Sebelum memasuki pertempuran, Berserkers akan mencambuk diri sendiri hingga menjadi hampir gila, menggigit perisai mereka dan melolong seperti binatang. Kemungkinan mereka meminum obat-obatan psikoaktif untuk tujuan tersebut. Dalam kondisi seperti kesurupan, mereka menjadi ganas dan tahan terhadap rasa sakit. Pedang dan pisau tampaknya tidak mempan bagi mereka. Dalam keadaan marah, Berserkers akan menjadi musuh yang tangguh; mereka bahkan menyerang batu-batu besar dan pohon-pohon di hutan dan tidak jarang mereka membunuh orang-orang mereka sendiri ketika sedang mengamuk. Perilaku mereka yang irasional dan penuh kekerasan menunjukkan bahwa mereka benar-benar di luar kendali.
Sering dikatakan bahwa Berserker tampak berubah bentuk menjadi binatang, atau setidaknya bersifat ganas seperti serigala atau beruang. Seorang penulis melaporkan, “…mereka berperang tanpa perisai dan bersikap seperti anjing gila dan serigala.” Tampaknya mitos manusia serigala berasal dari para pejuang Norse yang liar ini. Dan Anda mungkin tahu bahwa dari sikap para pejuang Skandinavia yang marah ini, muncullah kata Inggris “berserk/amuk” untuk menggambarkan seseorang yang diliputi kemarahan yang tidak terkendali.
Sekarang ada pertanyaan: Jika orang Kristen kehilangan kesabaran dan tidak terkendali, apakah mereka benar-benar orang Kristen ketika mereka mengamuk?
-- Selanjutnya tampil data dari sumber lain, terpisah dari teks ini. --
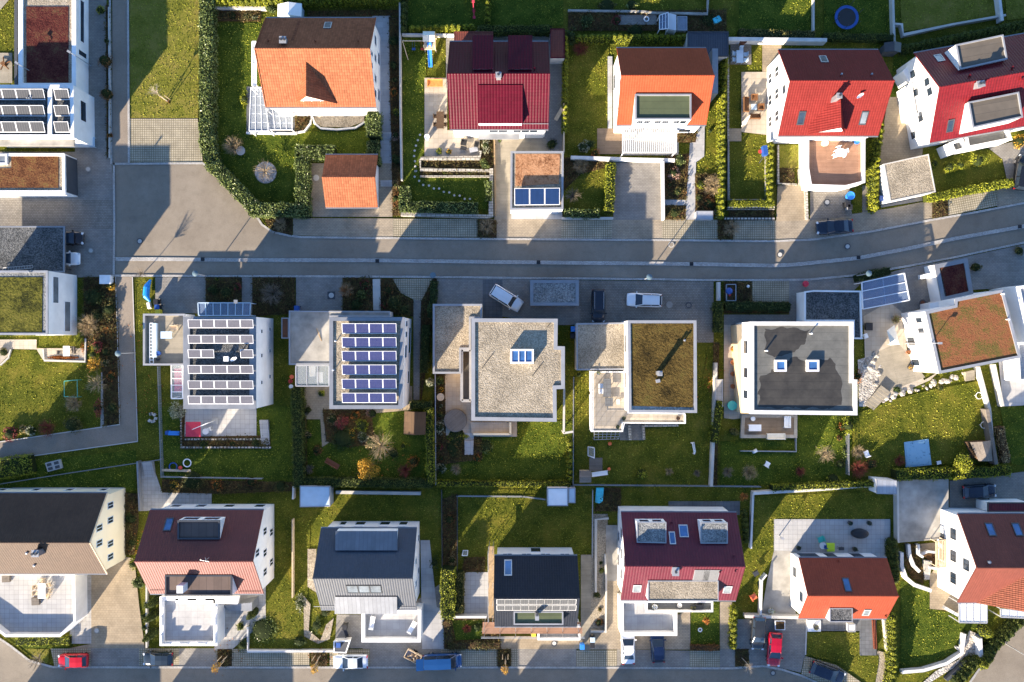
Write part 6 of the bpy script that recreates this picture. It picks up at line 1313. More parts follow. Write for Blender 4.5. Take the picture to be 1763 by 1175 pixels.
tree('little orange leaved tree on the claret house lawn', (1218, 1068), (1216, 1070), 7, 1.6, 'leaf_orange', dens=1.5); shrub('rust shrub in the white pebble corner', (1032, 1073), 9, .6, 'leaf_rust'); shrub('small ball bush on the gravel strip, upper', (1036, 982), 5, .6, 'leaf_lime', sq=1.4); shrub('small dark tuft on the gravel strip', (1035, 970), 4, .4, 'leaf_conifer'); shrub('green cushions lower on the gravel strip', (1028, 1025), 8, .5, 'leaf_olive'); shrub('tan tuft on the white pebble slope', (1033, 1050), 5, .4, 'leaf_tan'); tree('small orange tree at the shaded garden corner', (1281, 857), (1281, 856), 9, 1.6, 'leaf_orange', dens=1.1)
for k, (b_, t_, m_) in enumerate((((388, 1131), (371, 1150), 'leaf_gold'), ((548, 1130), (541, 1152), 'leaf_gold'), ((870, 1128), (870, 1154), 'leaf_gold'))):
 tree(['young golden leaved street tree nearest the black parked car', 'young golden leaved street tree left of the silver car', 'young golden leaved street tree below the black roofed house'][k], b_, t_, 9, 3.6, m_, 'pale_bark', dens=1.0, tw=.04, stakes=3)
tree('young leafless street tree by the drives', (1276, 1132), (1292, 1150), 11, 4.2, None, 'pale_bark', bare_n=26, twigm='pale_bark', tw=.05)
tree('leafless street tree in the bed at the left street corner', (68, 1128), (62, 1138), 18, 4.0, None, 'twig_grey', bare_n=45)
tree('young staked leafless tree on the north lawn', (289, 175), (266, 158), 14, 4.0, None, 'pale_bark', bare_n=26, twigm='pale_bark', stakes=2)
shrub('mulch ring shrub stub at the staked tree foot', (290, 175), 5, .25, 'leaf_rust', core=False)
cone_tree('fat conifer at the end of the lower right lawn', (1687, 1082), 2.8, 1.1, 'leaf_thuja'); cone_tree('rough conifer at the lower right gate', (1680, 1135), 2.6, 1.3, 'leaf_thuja'); shrub('clipped ball beside the curved wall end', (1664, 1090), 5, .8, 'leaf_conifer')
tree('thin leafless sapling at the junction kerb beside the footpath', (246, 472), (240, 470), 13, 3.6, None, 'twig_grey', bare_n=45, tw=.05)
for l, xy, r_, h_, m_ in (('orange bush low in the footpath bed', (190, 648), 10, 1.0, 'leaf_orange'), ('olive bush at the inner corner of the footpath bed', (192, 702), 11, 1.1, 'leaf_olive'), ('golden bush high in the footpath bed', (190, 492), 9, 1.0, 'leaf_gold'), ('tan bush in the footpath bed beside the lawn edge', (180, 625), 9, .9, 'leaf_tan'), ('rust bush in the bank behind the balance beam', (372, 836), 13, .9, 'leaf_orange'), ('golden bush left in the shaded bank', (298, 836), 10, .9, 'leaf_gold'),
 ('orange bush in the terrace bed of the dark garden', (612, 715), 10, 1.0, 'leaf_orange'), ('golden bush below the terrace in the dark garden', (606, 748), 10, .9, 'leaf_gold'), ('rust bush behind the bench in the dark garden', (545, 775), 11, 1.0, 'leaf_rust'), ('tan bush at the foot of the yew hedge', (530, 750), 9, .8, 'leaf_tan'), ('orange bush in the fence bed right of the white steps', (822, 790), 8, .7, 'leaf_orange'), ('lime bush in the parasol terrace bed', (350, 764), 11, .6, 'leaf_lime'), ('rust bush in the parasol terrace bed', (400, 764), 10, .6, 'leaf_rust'), ('dark green bush in the parasol terrace bed', (440, 763), 11, .7, 'leaf_conifer'),
 ('autumn red bush at the foot of the garden steps', (662, 525), 8, .9, 'leaf_red'), ('rust bush low on the slope lawn', (1500, 800), 12, 1.0, 'leaf_rust'), ('olive bush along the dark roofed house lawn fence', (1448, 800), 10, 1.0, 'leaf_olive'), ('orange bush in the fence border by the apple tree', (1450, 735), 8, 1.0, 'leaf_orange')): shrub(l, xy, r_, h_, m_)
def wallseg(label, line, w, h, mat='concrete_light', name='garden_wall', cat='wall', zt=None, group=None):
 w *= .75; mat = 'garden_white' if mat == 'white_wall' else mat
 mb = MB(); L, Rr = strip_ring([P(x, y, h if zt is None else zt) for x, y in line], w)
 for i in range(len(L) - 1): mb.prism([Rr[i].xy, Rr[i + 1].xy, L[i + 1].xy, L[i].xy], 0, h)
 return single(name, mb, M[mat], label, cat, group)
def fence(label, line, h=1.1, mat='dark_metal', post=.05, step=2.2, mesh=True, name='fence'):
 w = [P(x, y, h) for x, y in line]; o = thing(name, label, 'fence', (w[0].x, w[0].y, 0)); pm = []; mb = MB()
 for a, b in zip(w, w[1:]):
  n = max(1, round((b - a).length / step))
  for k in range(n + 1):
   if k == 0 and a is not w[0]: continue
   c = a.lerp(b, k / n); m2 = MB(); m2.bar((c.x, c.y, 0), (c.x, c.y, h + .05), post, 6); pm.append(m2)
  d = (b - a); s_ = Vector((-d.y, d.x, 0)).normalized() * .012
  for z in (.1, .35, .6, .85, h - .03): mb.beam((a.x, a.y, z), (b.x, b.y, z), .03 if z < h - .1 else .06, .03)
  m = int(d.length / .25)
  for k in range(m):
   c = a.lerp(b, (k + .5) / m); mb.bar((c.x, c.y, .05), (c.x, c.y, h), .009, 3, caps=False)
 for m2 in pm: m2.build('post', M[mat], o)
 mb.build('mesh_panel', M[mat], o); return o
wallseg('low pale retaining wall behind the flower bed at the top edge', [(370, 13), (457, 14)], .45, .7)
wallseg('long white wall between side path and crimson house garden', [(688, -20), (689, 190), (691, 310)], .28, 1.0)
wallseg('white wall behind the wooden climbing frame', [(692, 59), (782, 60)], .3, .8, 'white_wall')
wallseg('slim pale wall right of the crimson house yard', [(971, 178), (971, 262)], .22, 1.2, 'light_timber')
wallseg('white parapet wall in front of the vermilion house pergola', [(983, 271), (1072, 274), (1162, 276)], .55, 1.0, 'white_wall')
wallseg('white wall down the right side of the sunken drive', [(1142, 278), (1143, 378)], .35, 1.3, 'white_wall')
wallseg('white kerb wall under the laurel hedge by the sedum garage', [(967, 376), (1056, 376)], .4, .5, 'concrete_light'); wallseg('weathered stone edging right of the vermilion house garden', [(1254, 95), (1254, 220), (1255, 350)], .3, .3, 'stone_wall')
wallseg('tall white wall behind the outdoor table, upper right', [(1252, 67), (1424, 69)], .6, 1.4, 'white_wall'); wallseg('slim white wall between two lawns at the top edge', [(1401, -20), (1401, 62)], .3, .6)
wallseg('white wall right of the trampoline lawn', [(1537, -20), (1540, 72)], .4, .9); wallseg('stepped grey wall round the bare brown lawn', [(1540, 41), (1553, 42), (1556, 60), (1640, 42), (1732, 26)], .35, .8); wallseg('slim white rendered wall at the brown lawn corner', [(1719, -20), (1726, 36)], .5, 1.0, 'white_wall')
wallseg('grey border wall of the vegetable beds', [(978, 18), (1108, 20), (1120, 22), (1218, 24), (1220, -10)], .35, .5, 'concrete')
wallseg('dry stone wall below the crimson house terrace, upper', [(724, 273), (826, 272), (827, 260)], .5, .6, 'stone_wall'); wallseg('dry stone wall below the crimson house terrace, lower', [(723, 274), (724, 292), (845, 294)], .4, .5, 'stone_wall'); wallseg('dry stone wall at the bottom of the terrace beds', [(723, 304), (846, 304)], .3, .35, 'stone_wall')
wallseg('roadside block wall under the laurel hedge with stepping stones', [(690, 369), (840, 373), (845, 373), (846, 290)], .6, .7, 'stone_wall')
wallseg('timber edged rail beside the long plank path', [(851, 236), (853, 372)], .25, .5, 'timber')
wallseg('roadside dry stone wall under the golden hedge', [(1252, 358), (1334, 358)], .6, .7, 'rubble'); wallseg('low row of boulders at the roadside by the grey bin box', [(1248, 376), (1334, 377)], .5, .35, 'rubble'); wallseg('stone pillar wall between the two warm paved drives', [(1388, 318), (1390, 378)], .45, .6, 'stone_wall')
wallseg('grey frame wall round the small fenced lawn', [(1254, 244), (1254, 344), (1319, 344), (1319, 250)], .22, .4, 'concrete'); wallseg('low stone steps wall under the scarlet house beds', [(1340, 250), (1340, 316), (1372, 318)], .3, .4, 'stone_wall')
wallseg('curved pale wall around the gravel strip of the orange roofed house', [(508, 229), (524, 226), (534, 213), (537, 198), (541, 212), (552, 221), (580, 223), (612, 220), (628, 210)], .3, .4, 'white_wall')
wallseg('white edging wall around the conservatory terrace', [(424, 229), (508, 230)], .35, .4, 'white_wall')
wallseg('low lane wall beside the white building bed', [(187, 12), (188, 150), (188, 272)], .25, .4, 'concrete_light'); wallseg('dark raised strip left of the low brown roofed wing', [(27, -20), (27, 145)], .5, 1.2, 'dark_wall')  # the last one is a dark raised strip along the wing
wallseg('rounded kerb wall of the bed at the left frame edge', [(0, 629), (14, 616), (18, 602)], .2, .25); wallseg('pale wall around the terrace flower edging', [(74, 602), (76, 621), (146, 623), (147, 583)], .25, .3)
fence('slim pale fence along the footpath lawn', [(271, 632), (277, 822)], .9, 'zinc_light', mesh=True); fence('thin wire fence below the footpath', [(0, 834), (120, 815), (236, 798), (277, 792)], .9, 'zinc'); fence('thin fence at the bottom of the parasol garden', [(278, 822), (450, 825)], .9, 'zinc_light')
fence('grey fence between the shed hedge and the round terrace bed', [(749, 645), (750, 835)], 1.2, 'grey_metal'); fence('dark thin fence right of the scalloped golden hedge', [(988, 650), (987, 836)], 1.2, 'zinc'); fence('long thin fence below the young conifer', [(987, 836), (1100, 837), (1222, 838), (1310, 839)], 1.0, 'zinc')
wallseg('long white wall between lawn and the bench path', [(1233, 625), (1231, 700), (1225, 838)], .5, 1.0, 'concrete_light'); fence('grey fence right of the bare apple tree', [(1462, 748), (1462, 818)], 1.1, 'zinc_light')
wallseg('long white retaining wall above the shaded lawn', [(1297, 850), (1400, 844), (1505, 836)], .5, 1.1, 'white_wall'); wallseg('white side wall of the lawn by the rust roof house', [(1297, 850), (1293, 945)], .35, .8, 'white_wall')
wallseg('white wall between sunny lawn and gravel path', [(1685, 632), (1704, 704), (1709, 760), (1716, 800)], .5, .9, 'concrete_light'); wallseg('second white wall right of the gravel path', [(1712, 628), (1727, 700)], .5, .9, 'concrete_light')
fence('dark wire fence left of the brown planting strip', [(760, 845), (761, 985)], 1.0, 'dark_metal'); fence('dark wire fence right of the brown planting strip', [(787, 855), (787, 985)], 1.0, 'dark_metal'); fence('thin pale fence at the top of the swing lawn', [(786, 855), (900, 856), (939, 861)], .8, 'zinc_light'); fence('thin fence left of the white pebble yard', [(1021, 845), (1020, 960)], 1.0, 'zinc_light')
wallseg('slim pale timber wall on the lawn left of the slate house', [(503, 895), (503, 1030)], .15, 1.0, 'light_timber'); wallseg('low white street wall around the lawn corner', [(426, 1080), (426, 1122), (576, 1122)], .3, .6, 'white_wall'); wallseg('white garden wall below the lime hedge', [(777, 1063), (838, 1063)], .4, 1.0, 'white_wall')
wallseg('pale wall round the white pebble yard', [(1026, 1020), (1026, 895), (1048, 893)], .35, .5); wallseg('pale wall right of the pebble yard', [(1042, 955), (1044, 1000), (1043, 1090)], .3, .6); wallseg('pale wall below the tan terrace of the black roofed house', [(1017, 1088), (1043, 1088)], .3, .5)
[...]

Alkitab memberi tahu kita, “Orang bijak berhati-hati dan menjauhi kejahatan, tetapi orang bebal melampiaskan nafsunya dan merasa aman” dan “Orang yang sabar melebihi seorang pahlawan, orang yang menguasai dirinya, melebihi orang yang merebut kota.” (Amsal 14:16; 16:32). Dan Petrus menasihati: “…dan kepada pengetahuan penguasaan diri, kepada penguasaan diri ketekunan…” (2 Petrus 1: 5-7).
Pengendalian diri adalah bagian penting dari karakter Kristen. Hanya dengan mengendalikan amarah kita, kita dapat mencerminkan Kristus kepada orang lain. Jika kita benar-benar hidup untuk Kristus, daripada bertindak secara impulsif dalam menanggapi kemarahan, kita akan mengembangkan buah Roh-Nya. “Tetapi buah Roh ialah: kasih, sukacita, damai sejahtera, kesabaran, kemurahan, kebaikan, kesetiaan, kelemahlembutan, penguasaan diri…” (Galatia 5:22, 23).
Hai saudara-saudara yang kukasihi, ingatlah hal ini: setiap orang hendaklah cepat untuk mendengar, tetapi lambat untuk berkata-kata, dan juga lambat untuk marah; sebab amarah manusia tidak mengerjakan kebenaran di hadapan Allah.